His decision on Iran will also be a test of Bush's bravery. Bravery in this case would be going against the iniquity your "friends" want you to perform so as to be "one of the boys." In this case, one of the "Great Presidents."

The one thing a U.S. President can unquestionably do, as Commander in Chief, is refuse to send our troops to start a foreign war. Relying on his Constitutional power base and using his Bully Pulpit to unmercifully rag any opponents, he can absolutely make it stick. His position as top dog is unassailable.
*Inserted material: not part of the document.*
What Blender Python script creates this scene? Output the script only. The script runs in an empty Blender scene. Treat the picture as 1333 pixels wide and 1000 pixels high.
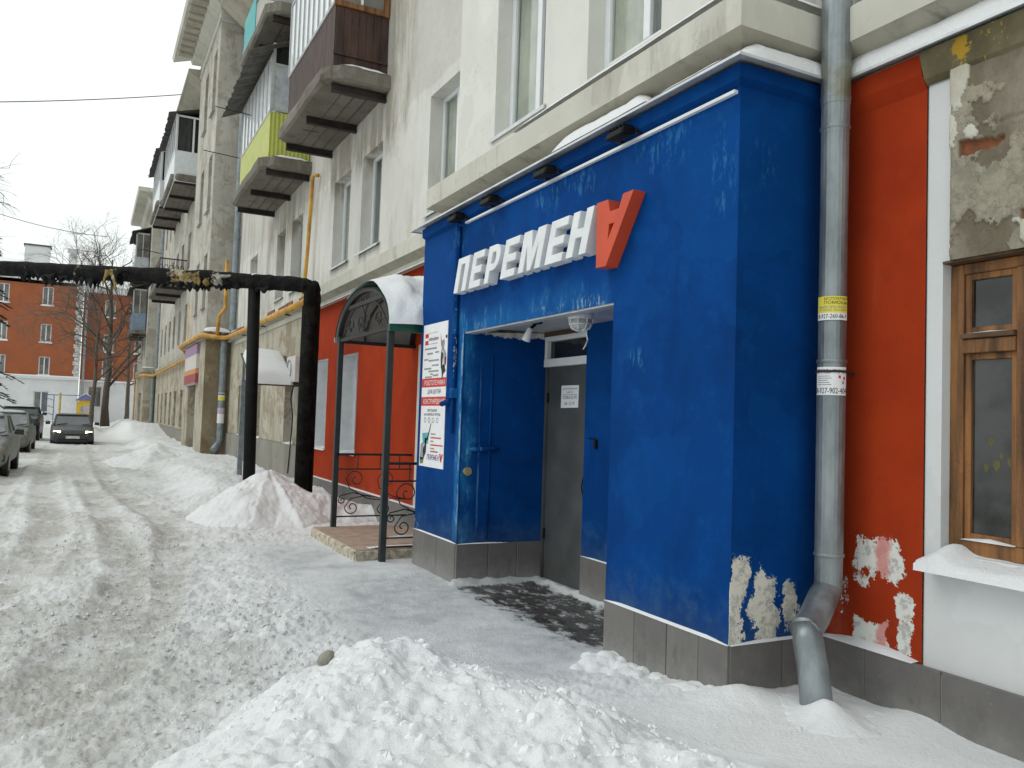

God knows, we opponents of Middle Eastern war in general and attacking Iran in particular find that dismayingly the case as we read and hear every day of preparations for war in Iran, and of the small "window" that exists before our mid-term elections.

Nukes in August, anyone? An inconceivable thing? No. We've done it once before to our everlasting shame.

It's clear that if we were invaded, the President could not prevent the people from taking up arms to defeat them. But he certainly can stop our planes and ships from heading overseas, since American interest in "overseas" is always fleeting at best; he'd have the people with him for sure. Home is where the heart is, and the attention most of the time. Even with horrors mounting hourly in Iraq (and elsewhere, for example, in such unimaginable places as Afghanistan), Americans are most interested in work, school, sports, cars, travel, TV, movies, retirement, vacations, even at times religion. The local trumps the remote.

So my challenge to Mr. Bush is: show some real strength, do the unexpected. Be brave. Be sane. Follow the way of the Lord Jesus Christ, take to heart the lesson of the Story of Stories we heard again just last week. Or was that, for all our church attendance, just foolishness?

The real sanity, the real bravery, is to oppose the warmongers, the Mammonites who worship money and violence and are nourished by the blood baths both always produce.

Bush could become the greatest of all our Presidents if he would turn about and risk all for Christ, the Prince of Peace.